Nie tiefer als in Gottes Hand

Ist es zynisch, Fotos von leidenden Menschen zu veröffentlichen? Vor wenigen Tagen diskutierte eine Gruppe von Journalisten die Frage, ob es Menschen zusteht, das Leid Anderer in Massenmedien zu zeigen. Das hat mich dazu bewegt, mir die Bilder genauer anzusehen: Ein verzweifelt weinender Mann hält seinen getöteten Bruder im Arm. Eine schwer verletzte Frau sitzt hilfeschreiend zwischen den Trümmern eines (ihres?) Hauses. In der ganzen Fotostrecke gab es zutiefst erschreckende Bilder von toten und verzweifelten Menschen im Kaukasus zu sehen. Da wurde die journalistische Frage plötzlich ganz nebensächlich und die andere drängte sich auf - wohl zum tausendsten Mal:

Ist es nicht zynisch von Gott, Menschen leiden zu lassen? Wieso lässt Gott so viel Elend zu? Ossetien, China, Mindanao, Darfur - die Liste der Orte, in denen es Menschen katastrophal schlecht geht, ist viel zu lang. Gibt es Gott überhaupt?
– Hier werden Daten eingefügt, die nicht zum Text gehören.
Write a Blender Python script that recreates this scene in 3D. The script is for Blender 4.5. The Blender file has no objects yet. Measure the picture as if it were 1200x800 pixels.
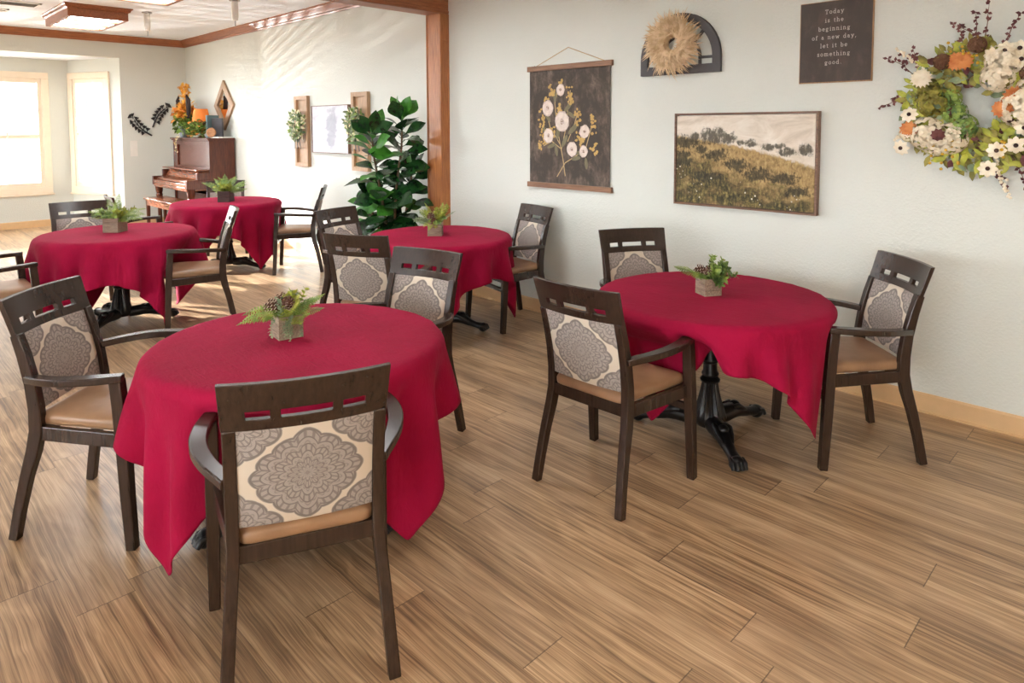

Wenn ja, was ist das dann für ein Gott? Ein willkürlicher Tyrann? Ist Gott selbst zynisch? Zum Entsetzen über fremdes Leid kommen persönliche Lebenserfahrungen. Es gab durchaus Momente in meinem Leben, in denen ich dachte meinen Glauben zu verlieren. Denn wenn es Gott gäbe und er uns liebte, könnte er das nicht zulassen.

Auf der Grenze von Zweifel und Unglauben spüre ich ganz deutlich: Mein Glaube lässt mich leben. Was würde übrig bleiben ohne Gott - gerade angesichts des Leids? Ein hoffnunsloses Gefängnis aus Verzweiflung und Zynismus! Ja, Zynismus gehört zum Unglauben, nicht zu Gott. Denn dieser unergründliche Gott, der das Leiden zulässt, hat in Jesus selbst gelitten - bis hin zur Gottverlassenheit. Gott ist so nahe bei denen, die leiden, dass Gott selbst einer von ihnen wurde. Wenn ich Jesus am Kreuz ansehe, kann ich hoffen, dass Gott alle Menschen auf liebevollen Händen durch Leid und Elend trägt und sie im Tod in diesen Händen auffängt. Dann muss ich mich nicht abwenden von entsetzlichen Bildern, sondern kann ich mich berühren lassen. Vielleicht kann ich Gott in den Menschen auf den Fotos erkennen. Viel zu selten kann ich helfen. Ich glaube, dass ich immer beten kann.